Brass instruments have no tone holes at all (with a few rare historical exceptions). Instead, they change pitch in two ways. First, the player adjusts their lip tension and air speed to jump between different natural harmonics of the tube. Second, they use valves or a slide to add extra lengths of tubing, which lowers the fundamental pitch and gives access to a new set of harmonics. Trumpets and tubas use rotary or piston valves. Trombones use a telescoping slide to lengthen or shorten the tube continuously.
Differences in Shape and Acoustics
The internal shape of an instrument, its bore, has a major effect on its sound. Bore shape varies widely within the woodwind family, and these differences explain why woodwinds can sound so different from one another. Flutes and clarinets have roughly cylindrical bores (the tube stays about the same width for most of its length). Oboes, bassoons, and saxophones have conical bores that gradually widen from the mouthpiece to the bell.

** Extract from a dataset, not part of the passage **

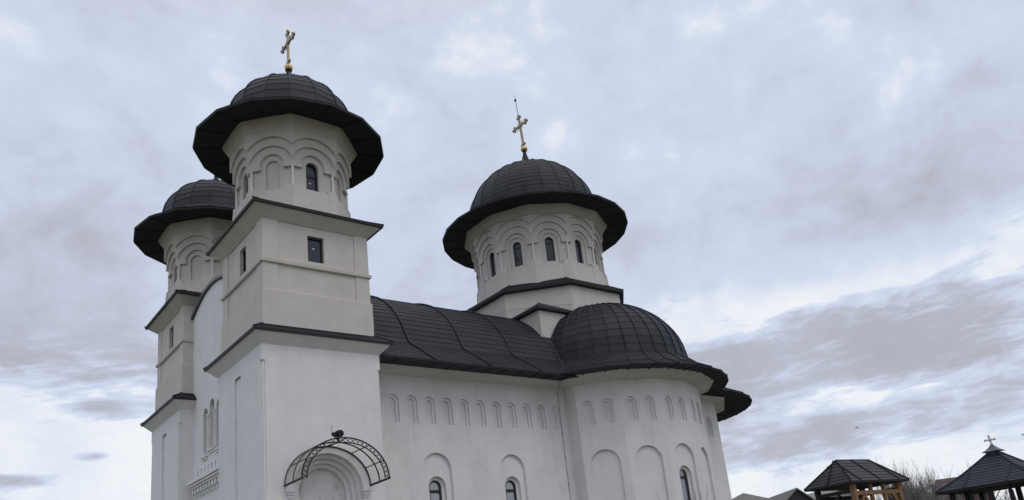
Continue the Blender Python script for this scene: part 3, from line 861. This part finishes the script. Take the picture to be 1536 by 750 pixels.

This distinction matters more than you might expect. A cylindrical tube that’s closed at one end (like a clarinet, where the reed seals the top) produces only odd-numbered harmonics in its lowest register. That’s what gives the clarinet its distinctively hollow, warm tone and also lets it play about an octave lower than you’d expect for its size. A flute, which is open at both ends, and a conical oboe, which is closed at the reed end but widens, both produce the full set of harmonics. That’s why a flute and an oboe of roughly the same length have similar lowest notes, while a clarinet of the same length plays nearly an octave lower.
Brass instruments generally have bores that start narrow and cylindrical near the mouthpiece and flare out into a bell. The size and rate of that flare shape the instrument’s character. A trumpet’s mostly cylindrical bore gives it a bright, cutting sound. A French horn’s more conical bore produces a warmer, rounder tone.
Volume and Projection
Most woodwinds are not as loud as brass instruments. A woodwind player typically puts in a few hundred milliwatts of effort and gets only a few milliwatts of acoustic output, enough to produce about 90 decibels at the player’s own ears. That’s roughly the volume of a lawnmower, which sounds impressive on its own but can be easily overwhelmed by a brass section operating at full power.
The notable exception is the piccolo. Its playing range sits right in the frequency band where human hearing is most sensitive (around 2,000 to 4,000 Hz), which means it cuts through an entire orchestra despite its small size and modest acoustic power. Brass instruments, with their large bells acting as efficient sound radiators, project more raw volume into a concert hall. This is why a full brass section can overpower the strings and woodwinds if the balance isn’t carefully managed by the conductor and players.
Common Instruments in Each Family
The standard orchestral woodwinds are the flute, oboe, clarinet, and bassoon, with the piccolo and saxophone appearing in many ensembles. The standard brass instruments are the trumpet, French horn, trombone, and tuba. Within each family, the instruments span a wide range from high to low: piccolo to bassoon in the woodwinds, trumpet to tuba in the brass.
Both families also include less common members. The woodwind side has instruments like the English horn (a lower-pitched relative of the oboe), the bass clarinet, and the contrabassoon. The brass family includes the cornet, flugelhorn, euphonium, and various sizes of tuba. Some historical instruments blur the line entirely: the cornetto, popular in Renaissance music, is a wooden instrument with finger holes like a recorder but played with lip vibration like a trumpet. It’s a reminder that these categories describe how sound is made, not what an instrument looks like on a shelf.